The Patriots have a running back depth problem, and it's one Mike Vrabel and Eliot Wolf need to address before April. Look at the roster: Rhamondre Stevenson is the clear lead, TreVeyon Henderson has upside, but after that? You're looking at Lan Larison, Terrell Jennings, Deneric Prince, and Elijah Mitchell—a collection of complementary pieces and depth options that screams "injuries away from trouble." This isn't about having a Pro Bowler in the backfield. It's about having functional redundancy in a league where every team gets hit by the injury bug.

Henderson showed enough last season to warrant trust as a change-of-pace option. Stevenson remains a workable three-down back when healthy. But the third and fourth options need to be better. Larison can contribute in the return game, sure, but you need running backs who can actually move the chains if Stevenson or Henderson goes down. Prince and Mitchell are solid enough pieces, but neither screams "reliable backup." The Patriots' offense under Vrabel won't win games on talent alone—it'll win on execution and depth. Can't execute if your depth chart falls apart at 2 p.m. on a Sunday in December.

The draft is the obvious answer here. There's depth at running back in this class, and Vrabel's proven he likes aggressive, downhill runners.

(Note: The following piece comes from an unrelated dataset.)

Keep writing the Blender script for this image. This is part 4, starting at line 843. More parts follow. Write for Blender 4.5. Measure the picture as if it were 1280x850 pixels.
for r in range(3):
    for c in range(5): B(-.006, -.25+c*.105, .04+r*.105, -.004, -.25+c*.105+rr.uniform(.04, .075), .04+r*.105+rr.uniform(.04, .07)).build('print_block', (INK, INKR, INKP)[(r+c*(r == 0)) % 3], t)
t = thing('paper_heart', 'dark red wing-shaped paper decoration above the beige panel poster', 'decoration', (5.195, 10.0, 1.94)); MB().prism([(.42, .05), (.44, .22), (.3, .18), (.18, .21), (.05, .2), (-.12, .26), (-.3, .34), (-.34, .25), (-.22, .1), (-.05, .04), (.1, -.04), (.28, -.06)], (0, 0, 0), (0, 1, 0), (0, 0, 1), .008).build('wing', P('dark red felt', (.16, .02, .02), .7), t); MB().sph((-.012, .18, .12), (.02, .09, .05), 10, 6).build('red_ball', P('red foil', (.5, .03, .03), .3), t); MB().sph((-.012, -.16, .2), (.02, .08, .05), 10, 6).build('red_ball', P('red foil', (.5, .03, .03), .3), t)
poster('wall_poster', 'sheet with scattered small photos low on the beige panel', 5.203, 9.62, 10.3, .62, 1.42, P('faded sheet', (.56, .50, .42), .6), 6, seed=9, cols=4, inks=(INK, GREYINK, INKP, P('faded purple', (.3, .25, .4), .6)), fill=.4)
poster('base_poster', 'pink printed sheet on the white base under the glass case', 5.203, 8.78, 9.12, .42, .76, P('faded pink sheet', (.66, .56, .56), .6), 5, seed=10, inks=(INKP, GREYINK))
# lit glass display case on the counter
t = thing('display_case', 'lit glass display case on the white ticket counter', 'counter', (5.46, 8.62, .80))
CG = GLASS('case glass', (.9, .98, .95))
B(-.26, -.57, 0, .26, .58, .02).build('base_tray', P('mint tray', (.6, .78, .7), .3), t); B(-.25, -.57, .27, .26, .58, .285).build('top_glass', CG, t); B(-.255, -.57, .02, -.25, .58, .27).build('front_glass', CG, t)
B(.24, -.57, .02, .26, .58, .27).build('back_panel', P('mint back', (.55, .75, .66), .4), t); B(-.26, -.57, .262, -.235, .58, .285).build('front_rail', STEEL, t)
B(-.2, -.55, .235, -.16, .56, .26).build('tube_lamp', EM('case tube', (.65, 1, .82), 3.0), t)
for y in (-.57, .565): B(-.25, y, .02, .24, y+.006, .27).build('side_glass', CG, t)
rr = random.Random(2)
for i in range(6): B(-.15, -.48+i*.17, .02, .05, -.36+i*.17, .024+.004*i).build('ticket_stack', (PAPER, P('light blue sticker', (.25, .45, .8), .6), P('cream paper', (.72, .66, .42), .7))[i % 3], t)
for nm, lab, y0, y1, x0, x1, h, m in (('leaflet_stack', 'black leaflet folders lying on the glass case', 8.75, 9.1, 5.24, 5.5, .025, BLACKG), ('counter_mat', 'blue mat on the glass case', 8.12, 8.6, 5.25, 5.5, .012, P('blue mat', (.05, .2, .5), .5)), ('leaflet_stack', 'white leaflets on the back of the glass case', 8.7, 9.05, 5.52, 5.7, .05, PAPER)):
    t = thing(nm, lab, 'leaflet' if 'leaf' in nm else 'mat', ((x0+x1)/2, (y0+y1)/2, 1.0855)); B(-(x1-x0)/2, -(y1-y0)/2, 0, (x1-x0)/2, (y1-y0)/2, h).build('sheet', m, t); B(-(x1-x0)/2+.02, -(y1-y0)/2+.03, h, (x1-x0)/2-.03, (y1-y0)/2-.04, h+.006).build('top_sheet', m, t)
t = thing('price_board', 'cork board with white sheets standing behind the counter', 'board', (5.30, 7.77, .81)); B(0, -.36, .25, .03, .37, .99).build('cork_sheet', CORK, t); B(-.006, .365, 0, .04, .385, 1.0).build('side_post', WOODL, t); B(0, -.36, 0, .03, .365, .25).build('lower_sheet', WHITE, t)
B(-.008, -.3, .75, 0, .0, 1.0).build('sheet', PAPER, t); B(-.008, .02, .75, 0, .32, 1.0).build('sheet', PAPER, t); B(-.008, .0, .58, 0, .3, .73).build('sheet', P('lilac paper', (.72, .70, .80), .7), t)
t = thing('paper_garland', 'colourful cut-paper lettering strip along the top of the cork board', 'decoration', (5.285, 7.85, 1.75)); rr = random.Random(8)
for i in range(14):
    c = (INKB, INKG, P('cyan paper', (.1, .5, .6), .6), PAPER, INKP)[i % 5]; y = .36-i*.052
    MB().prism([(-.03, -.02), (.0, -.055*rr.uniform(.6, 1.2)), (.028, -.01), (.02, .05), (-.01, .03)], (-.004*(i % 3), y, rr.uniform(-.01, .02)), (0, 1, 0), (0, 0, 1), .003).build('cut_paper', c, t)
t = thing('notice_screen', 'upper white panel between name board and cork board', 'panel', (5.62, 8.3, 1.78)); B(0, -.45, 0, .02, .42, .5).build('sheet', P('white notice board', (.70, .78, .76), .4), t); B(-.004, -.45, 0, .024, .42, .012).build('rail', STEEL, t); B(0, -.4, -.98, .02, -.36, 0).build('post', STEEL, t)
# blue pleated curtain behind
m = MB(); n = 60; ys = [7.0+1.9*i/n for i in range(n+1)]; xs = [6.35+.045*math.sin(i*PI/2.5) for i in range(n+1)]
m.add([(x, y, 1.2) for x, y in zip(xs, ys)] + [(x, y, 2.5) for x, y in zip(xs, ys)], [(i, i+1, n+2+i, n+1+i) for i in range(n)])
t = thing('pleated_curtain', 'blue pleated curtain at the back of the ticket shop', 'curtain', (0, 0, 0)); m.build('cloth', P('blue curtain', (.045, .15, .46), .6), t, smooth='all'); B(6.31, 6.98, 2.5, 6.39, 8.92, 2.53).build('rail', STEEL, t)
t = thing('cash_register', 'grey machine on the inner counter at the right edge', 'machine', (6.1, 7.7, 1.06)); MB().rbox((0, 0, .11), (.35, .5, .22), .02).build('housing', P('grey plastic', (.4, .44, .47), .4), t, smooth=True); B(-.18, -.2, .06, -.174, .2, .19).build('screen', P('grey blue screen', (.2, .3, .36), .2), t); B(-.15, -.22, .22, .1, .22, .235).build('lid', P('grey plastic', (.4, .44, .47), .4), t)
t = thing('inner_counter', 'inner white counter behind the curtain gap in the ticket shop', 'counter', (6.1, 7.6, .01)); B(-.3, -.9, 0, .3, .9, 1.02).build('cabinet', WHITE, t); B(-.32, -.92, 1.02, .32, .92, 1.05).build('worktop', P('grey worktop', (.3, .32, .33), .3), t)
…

A Day 2 or Day 3 pick on a back who fits the offense—someone with vision and patience to let blocks develop—could transform this room from "thin" to "competitive." This isn't a "let's draft a star" situation. It's a "let's fill a genuine roster need" situation. That's good business.

The free agent tracker's updated, the mock drafts are cycling through, and Wolf's had time to evaluate the market. If the Patriots hit on running back depth through the draft, this becomes a non-story by September. If they don't? We'll be having a very different conversation when injuries inevitably happen.